National & Global Transportation News:

China passes USA in CO2 emissions

That would be good news if we were actually cutting down CO2 output.  Unfortunately, they're just ramping up faster than us.

China passes US as world's biggest CO2 emitter (Guardian)

[A]ccording to figures released yesterday by the Netherlands Environmental Assessment Agency, which advises the Dutch government, soaring demand for coal to generate electricity and a surge in cement production have helped to push China's recorded emissions for 2006 beyond those of the US.

The agency said China produced 6,200m tonnes of CO2 last year, compared with 5,800m tonnes from the US. Britain produced about 600m tonnes. But per head of population, China's pollution remains relatively low, about a quarter of that in the US and half that of the UK.

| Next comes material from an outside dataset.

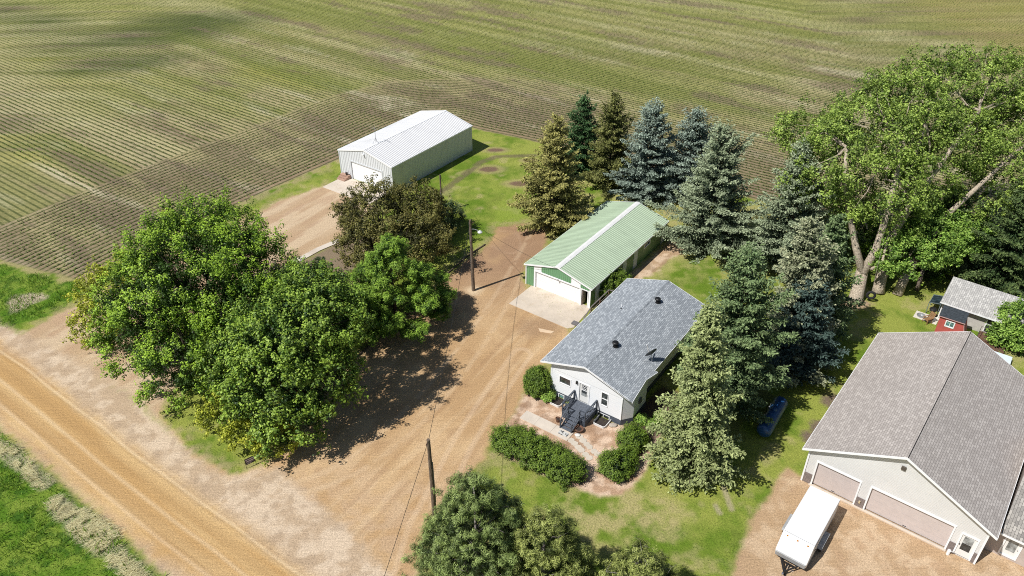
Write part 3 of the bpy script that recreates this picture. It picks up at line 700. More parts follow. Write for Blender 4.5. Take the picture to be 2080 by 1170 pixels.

China's excuse that their per-capita emissions were insignificant held a lot more weight back when Kyoto was being drafted in 2002.  Now their per-capita emissions are on the same scale as non-US industrialized nations.

Nevertheless, the CART board endorses the consensus that the "developed" countries, chief among them the United States, have created the present climate chaos, and become wealthy as a result.  We now have both the responsibility and the ability to clean up after ourselves.

Vatican issues 10 commandments for drivers

  1. You shall not kill.
  2. The road shall be for you a means of communion between people and not of mortal harm.
  3. Courtesy, uprightness and prudence will help you deal with unforeseen events.
  4. Be charitable and help your neighbor in need, especially victims of accidents.
  5. Cars shall not be for you an expression of power and domination, and an occasion of sin.
  6. Charitably convince the young and not so young not to drive when they are not in a fitting condition to do so.
  7. Support the families of accident victims.
  8. Bring guilty motorists and their victims together, at the appropriate time, so that they can undergo the liberating experience of forgiveness.
  9. On the road, protect the more vulnerable party.
  10. Feel responsible toward others.